Ce phénomène était inconnu jusque-là et il a fallu un peu de patience pour pouvoir l’observer. Les auteurs de l’étude ont scruté les données récupérées par Rosetta, et plus précisément celles du spectromètre Virtis. Mais pour voir un changement vraiment significatif, il a fallu de longs mois d’observation afin de suivre Tchouri tout au long de son cycle. L’étude porte donc sur une période de seize mois de données, de janvier 2015 à mai 2016. Le plus gros challenge a été, non pas de recueillir ces données, mais plutôt d’en faire le tri et de ne garder que les plus significatives pour ne pas être noyé. Il faut dire que le planning des observations était à la fois très établi avant même l’arrivée de Rosetta près de Tchouri, et à la fois constamment changeant puisqu’il fallait bien s’adapter à l’environnement de la comète.

« The Colour and the Shape »

Quoi qu’il en soit, les chercheurs ont pu obtenir des résultats significatifs puisque leurs mesures s’étendent sur une longue période et sur des distances très différentes. Au plus près, Tchouri était à 2,5 Unités Astronomiques du Soleil (une UA étant équivalente à la distance Terre-Soleil, donc environ 150 millions de kilomètres). En s’éloignant, elle allait jusqu’à 3 UA.

Les instruments de Rosetta avec le spectromètre Virtis

Les instruments de Rosetta avec le spectromètre Virtis – Source ESA

« À ce stade, reconnaît Dominique Bockelée-Morvan, nous n’en sommes qu’à l’interprétation de ce que nous avons observé. Il faudra construire des modèles plus précis pour en savoir plus. » En effet, il y a d’autres effets qui pourraient agir sur la couleur de la chevelure et qui n’impliquent pas forcément la sublimation de la glace. Parmi les autres pistes envisagées, les auteurs évoquent un phénomène lié aux grains de poussière et de glace eux-mêmes. Sous l’effet des changements de températures, la structure de ces grains peut se modifier, ainsi que leur taille, ce qui peut avoir une incidence sur la couleur. Des analyses plus poussées des données pourraient aider à savoir comment la lumière se projette sur ces composants et donc apporter de nouvelles informations sur ce changement de couleur.

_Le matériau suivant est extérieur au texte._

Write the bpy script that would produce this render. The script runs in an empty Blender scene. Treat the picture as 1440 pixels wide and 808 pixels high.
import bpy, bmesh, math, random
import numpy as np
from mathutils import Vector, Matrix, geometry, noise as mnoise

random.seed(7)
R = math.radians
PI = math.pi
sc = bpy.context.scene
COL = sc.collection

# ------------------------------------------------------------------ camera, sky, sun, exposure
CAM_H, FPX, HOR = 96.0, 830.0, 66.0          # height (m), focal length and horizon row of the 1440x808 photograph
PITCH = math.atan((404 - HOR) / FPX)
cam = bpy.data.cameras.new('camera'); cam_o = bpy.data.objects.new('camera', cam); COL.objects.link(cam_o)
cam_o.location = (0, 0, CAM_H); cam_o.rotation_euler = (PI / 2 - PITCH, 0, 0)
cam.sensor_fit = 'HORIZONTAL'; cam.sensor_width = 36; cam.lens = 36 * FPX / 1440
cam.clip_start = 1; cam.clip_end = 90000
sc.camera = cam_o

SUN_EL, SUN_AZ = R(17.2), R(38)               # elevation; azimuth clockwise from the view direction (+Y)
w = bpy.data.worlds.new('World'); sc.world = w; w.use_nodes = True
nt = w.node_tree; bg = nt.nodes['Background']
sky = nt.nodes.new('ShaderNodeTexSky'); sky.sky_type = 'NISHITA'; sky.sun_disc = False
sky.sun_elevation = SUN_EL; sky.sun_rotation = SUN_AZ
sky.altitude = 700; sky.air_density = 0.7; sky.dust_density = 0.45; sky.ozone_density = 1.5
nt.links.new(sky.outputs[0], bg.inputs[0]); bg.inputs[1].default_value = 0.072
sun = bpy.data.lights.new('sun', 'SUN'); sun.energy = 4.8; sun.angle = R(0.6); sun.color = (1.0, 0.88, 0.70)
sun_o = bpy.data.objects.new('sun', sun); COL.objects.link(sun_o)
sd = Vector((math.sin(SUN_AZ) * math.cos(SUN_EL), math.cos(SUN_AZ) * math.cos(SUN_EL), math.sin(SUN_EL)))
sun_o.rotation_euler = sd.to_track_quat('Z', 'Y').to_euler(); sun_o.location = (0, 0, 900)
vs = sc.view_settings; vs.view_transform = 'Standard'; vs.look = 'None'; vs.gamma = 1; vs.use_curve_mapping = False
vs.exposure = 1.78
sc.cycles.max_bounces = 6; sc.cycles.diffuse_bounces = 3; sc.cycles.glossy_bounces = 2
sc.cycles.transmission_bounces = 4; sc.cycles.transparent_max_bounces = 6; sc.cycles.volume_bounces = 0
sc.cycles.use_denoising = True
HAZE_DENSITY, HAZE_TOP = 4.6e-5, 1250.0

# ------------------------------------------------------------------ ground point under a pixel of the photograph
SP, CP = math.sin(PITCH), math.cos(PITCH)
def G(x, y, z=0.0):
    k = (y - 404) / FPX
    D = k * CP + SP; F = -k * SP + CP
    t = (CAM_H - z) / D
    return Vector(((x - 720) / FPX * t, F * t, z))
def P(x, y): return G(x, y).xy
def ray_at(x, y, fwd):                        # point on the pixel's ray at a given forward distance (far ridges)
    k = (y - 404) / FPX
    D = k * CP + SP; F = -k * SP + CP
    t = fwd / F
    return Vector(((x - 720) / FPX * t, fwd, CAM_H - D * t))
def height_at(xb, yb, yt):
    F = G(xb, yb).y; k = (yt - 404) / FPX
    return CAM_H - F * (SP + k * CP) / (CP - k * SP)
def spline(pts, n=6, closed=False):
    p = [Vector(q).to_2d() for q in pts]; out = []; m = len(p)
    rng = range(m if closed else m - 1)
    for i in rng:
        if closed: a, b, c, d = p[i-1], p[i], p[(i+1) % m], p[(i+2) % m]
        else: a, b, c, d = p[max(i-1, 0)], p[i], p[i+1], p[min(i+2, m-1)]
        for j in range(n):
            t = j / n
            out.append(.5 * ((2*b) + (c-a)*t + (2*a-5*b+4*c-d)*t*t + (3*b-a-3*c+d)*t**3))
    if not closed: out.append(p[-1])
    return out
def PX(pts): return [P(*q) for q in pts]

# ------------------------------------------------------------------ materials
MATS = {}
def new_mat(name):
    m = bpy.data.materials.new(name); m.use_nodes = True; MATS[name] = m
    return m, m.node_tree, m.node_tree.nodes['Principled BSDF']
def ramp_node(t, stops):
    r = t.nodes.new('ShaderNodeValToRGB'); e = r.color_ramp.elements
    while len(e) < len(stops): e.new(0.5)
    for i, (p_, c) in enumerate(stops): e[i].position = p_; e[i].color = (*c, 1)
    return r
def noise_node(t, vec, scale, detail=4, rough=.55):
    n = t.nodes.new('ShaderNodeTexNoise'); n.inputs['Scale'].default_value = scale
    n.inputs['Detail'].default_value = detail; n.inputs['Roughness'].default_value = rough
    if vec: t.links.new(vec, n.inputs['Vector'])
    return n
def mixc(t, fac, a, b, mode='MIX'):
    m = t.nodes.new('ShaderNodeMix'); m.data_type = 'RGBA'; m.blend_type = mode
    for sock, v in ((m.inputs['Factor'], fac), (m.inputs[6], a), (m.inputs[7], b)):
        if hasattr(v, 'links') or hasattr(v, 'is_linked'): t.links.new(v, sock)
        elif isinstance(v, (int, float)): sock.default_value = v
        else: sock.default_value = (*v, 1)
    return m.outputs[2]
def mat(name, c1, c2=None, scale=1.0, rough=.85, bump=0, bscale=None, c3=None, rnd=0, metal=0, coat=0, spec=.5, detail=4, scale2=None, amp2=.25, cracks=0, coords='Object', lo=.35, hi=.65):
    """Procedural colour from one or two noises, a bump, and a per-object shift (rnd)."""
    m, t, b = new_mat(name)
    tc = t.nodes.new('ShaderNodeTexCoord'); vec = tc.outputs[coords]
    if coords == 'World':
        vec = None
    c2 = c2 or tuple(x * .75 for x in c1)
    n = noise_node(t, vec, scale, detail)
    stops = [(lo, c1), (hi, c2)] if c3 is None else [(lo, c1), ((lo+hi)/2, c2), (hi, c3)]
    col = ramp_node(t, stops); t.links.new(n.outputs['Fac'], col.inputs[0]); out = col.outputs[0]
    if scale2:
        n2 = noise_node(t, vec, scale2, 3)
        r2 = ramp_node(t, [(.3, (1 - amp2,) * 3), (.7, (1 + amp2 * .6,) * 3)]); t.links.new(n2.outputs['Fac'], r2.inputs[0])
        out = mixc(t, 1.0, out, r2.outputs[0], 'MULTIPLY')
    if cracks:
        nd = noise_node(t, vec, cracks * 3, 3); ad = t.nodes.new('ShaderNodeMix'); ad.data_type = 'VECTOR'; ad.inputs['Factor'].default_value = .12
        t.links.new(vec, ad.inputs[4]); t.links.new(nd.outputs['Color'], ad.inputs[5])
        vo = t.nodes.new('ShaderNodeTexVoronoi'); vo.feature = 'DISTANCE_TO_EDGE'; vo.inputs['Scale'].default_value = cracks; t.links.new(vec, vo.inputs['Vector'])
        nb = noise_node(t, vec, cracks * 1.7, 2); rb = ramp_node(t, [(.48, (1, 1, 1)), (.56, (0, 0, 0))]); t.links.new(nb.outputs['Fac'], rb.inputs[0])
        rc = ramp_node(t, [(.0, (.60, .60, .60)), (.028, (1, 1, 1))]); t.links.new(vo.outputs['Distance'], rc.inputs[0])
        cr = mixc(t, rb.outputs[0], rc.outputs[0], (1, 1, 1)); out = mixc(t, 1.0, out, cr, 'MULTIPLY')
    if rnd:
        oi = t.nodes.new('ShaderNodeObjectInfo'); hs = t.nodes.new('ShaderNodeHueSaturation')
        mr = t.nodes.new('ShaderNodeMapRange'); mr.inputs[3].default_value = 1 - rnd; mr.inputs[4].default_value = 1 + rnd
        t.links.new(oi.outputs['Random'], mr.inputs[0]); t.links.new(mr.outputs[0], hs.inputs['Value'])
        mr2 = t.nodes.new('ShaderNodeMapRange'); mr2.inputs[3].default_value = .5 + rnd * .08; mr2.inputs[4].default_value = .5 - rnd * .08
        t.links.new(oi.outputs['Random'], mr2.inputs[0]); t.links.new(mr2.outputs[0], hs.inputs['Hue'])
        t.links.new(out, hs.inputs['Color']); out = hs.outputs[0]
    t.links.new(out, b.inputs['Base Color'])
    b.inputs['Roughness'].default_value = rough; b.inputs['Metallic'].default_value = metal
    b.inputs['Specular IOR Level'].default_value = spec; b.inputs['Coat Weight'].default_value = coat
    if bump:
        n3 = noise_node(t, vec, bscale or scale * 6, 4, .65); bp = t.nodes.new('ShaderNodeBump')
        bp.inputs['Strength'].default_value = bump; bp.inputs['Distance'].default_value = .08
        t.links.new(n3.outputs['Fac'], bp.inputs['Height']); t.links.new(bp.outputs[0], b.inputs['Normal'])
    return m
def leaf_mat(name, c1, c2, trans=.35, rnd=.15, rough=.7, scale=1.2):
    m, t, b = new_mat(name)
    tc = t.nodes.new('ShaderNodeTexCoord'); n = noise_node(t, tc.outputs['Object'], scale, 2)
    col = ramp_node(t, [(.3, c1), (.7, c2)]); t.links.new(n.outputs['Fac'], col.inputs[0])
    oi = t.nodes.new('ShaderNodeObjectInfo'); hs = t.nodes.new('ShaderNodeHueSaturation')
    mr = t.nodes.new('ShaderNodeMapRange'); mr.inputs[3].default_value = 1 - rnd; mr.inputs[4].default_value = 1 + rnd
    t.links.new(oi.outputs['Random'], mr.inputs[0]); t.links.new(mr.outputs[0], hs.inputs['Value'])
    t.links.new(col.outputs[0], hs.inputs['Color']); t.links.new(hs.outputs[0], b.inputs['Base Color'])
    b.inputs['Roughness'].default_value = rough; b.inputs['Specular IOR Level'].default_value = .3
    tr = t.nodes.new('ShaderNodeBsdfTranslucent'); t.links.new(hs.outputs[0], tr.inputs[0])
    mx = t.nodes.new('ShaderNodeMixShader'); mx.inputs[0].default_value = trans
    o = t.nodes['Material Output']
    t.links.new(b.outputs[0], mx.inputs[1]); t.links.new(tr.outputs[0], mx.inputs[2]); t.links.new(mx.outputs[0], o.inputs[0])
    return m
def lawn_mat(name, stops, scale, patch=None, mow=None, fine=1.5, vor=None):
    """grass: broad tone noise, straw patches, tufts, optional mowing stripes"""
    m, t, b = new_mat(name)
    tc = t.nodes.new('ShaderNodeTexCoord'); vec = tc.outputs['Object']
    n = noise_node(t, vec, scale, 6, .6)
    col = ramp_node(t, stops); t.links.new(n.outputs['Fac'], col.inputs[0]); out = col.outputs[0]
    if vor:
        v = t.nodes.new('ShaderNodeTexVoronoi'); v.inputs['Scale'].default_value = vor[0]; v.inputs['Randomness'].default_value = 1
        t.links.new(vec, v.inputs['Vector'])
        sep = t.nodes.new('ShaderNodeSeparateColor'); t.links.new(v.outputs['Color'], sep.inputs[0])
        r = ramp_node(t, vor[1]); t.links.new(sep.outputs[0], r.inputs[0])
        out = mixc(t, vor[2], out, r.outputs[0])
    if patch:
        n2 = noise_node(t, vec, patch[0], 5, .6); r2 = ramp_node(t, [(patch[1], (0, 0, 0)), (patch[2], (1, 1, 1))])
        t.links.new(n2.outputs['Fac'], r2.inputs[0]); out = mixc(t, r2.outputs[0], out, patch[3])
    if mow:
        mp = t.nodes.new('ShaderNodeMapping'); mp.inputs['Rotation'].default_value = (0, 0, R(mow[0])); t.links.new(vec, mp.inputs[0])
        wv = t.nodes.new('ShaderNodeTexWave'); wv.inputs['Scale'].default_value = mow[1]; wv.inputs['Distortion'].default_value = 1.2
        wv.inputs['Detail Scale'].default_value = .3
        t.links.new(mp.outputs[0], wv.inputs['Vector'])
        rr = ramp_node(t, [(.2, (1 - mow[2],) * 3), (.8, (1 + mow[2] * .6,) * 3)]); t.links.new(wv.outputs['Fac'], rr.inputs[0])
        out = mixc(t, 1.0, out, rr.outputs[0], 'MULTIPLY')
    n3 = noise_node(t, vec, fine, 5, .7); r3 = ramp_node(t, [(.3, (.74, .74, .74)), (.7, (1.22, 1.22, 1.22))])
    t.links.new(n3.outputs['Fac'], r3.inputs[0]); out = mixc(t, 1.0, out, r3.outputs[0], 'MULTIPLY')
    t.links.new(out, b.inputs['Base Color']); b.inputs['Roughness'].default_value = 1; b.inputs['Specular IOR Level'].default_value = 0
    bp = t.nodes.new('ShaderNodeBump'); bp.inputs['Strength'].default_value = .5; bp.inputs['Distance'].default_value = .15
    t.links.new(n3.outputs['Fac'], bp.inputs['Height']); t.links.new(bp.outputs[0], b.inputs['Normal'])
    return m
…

En tout cas, ce qui est certain c’est que, quelles que soient les coulisses de ce phénomène, la scène met bien en évidence un cycle de glace qui se forme et se sublime selon la distance entre Tchouri et le Soleil. Un cycle qui n’existera pas forcément pour toujours. Des recherches précédentes ont étudié des comètes qui n’étaient pas actives même quand elles étaient chauffées par le Soleil. Ce pourrait être dû à l’accumulation de poussière à la surface. Une croûte plus épaisse que celle de Tchouri qui ne laisse pas passer suffisamment de chaleur entre ses grains pour libérer la glace coincée dessous. C’est une fin de vie possible pour 67P même si faute de point de comparaison, il faut se contenter de suppositions.

«Un des buts de la mission Rosetta, insiste Dominique Bockelée-Morvan, est de saisir comment les comètes évoluent. Mais il est important de poursuivre les recherches ailleurs pour avoir un tableau plus complet. »

Un des buts de la mission Rosetta est de saisir comment les comètes évoluent

Heureusement, d’autres missions sont en cours, dont une particulièrement intéressante dirigée par l’Agence Spatiale Européenne (ESA). La sonde Comet Interceptor doit être lancée pour 2028, c’est une mission de classe F qui est donc relativement économique. Le but est de placer la sonde en orbite et d’attendre le passage d’une comète. Un astre qui ne sera jusque là jamais passé près du Soleil et qui sera donc au plus proche de son état d’origine. L’occasion de voir la différence avec Tchouri qui perd un mètre de matière en moyenne à chaque passage. La sonde devra analyser la composition de la surface de la comète, mais aussi celle de sa chevelure.

Une mission originale, mais peu ambitieuse par rapport aux décennies qui arrivent selon Dominique Bockelée-Morvan : « La prochaine étape, c’est le retour d’échantillons, et il y a de bonnes rumeurs à ce sujet. »La NASA aux États -Unis, la JAXA au Japon et la CNSA en Chine prévoient déjà de ramener des bouts d’astéroïdes au travers de plusieurs missions. Et même si c’est plus compliqué sur les comètes, car les cibles sont moins nombreuses et moins accessibles, la possibilité est étudiée. « L’Europe aussi veut montrer ce qu’elle sait faire. L’ESA a lancé un appel à idées et plusieurs candidatures sont étudiées pour l’horizon 2035-2050. »

Les comètes: un sujet qui plaît autant aux scientifiques qu’au grand public et qui réserve donc certainement des surprises pour les années qui viennent.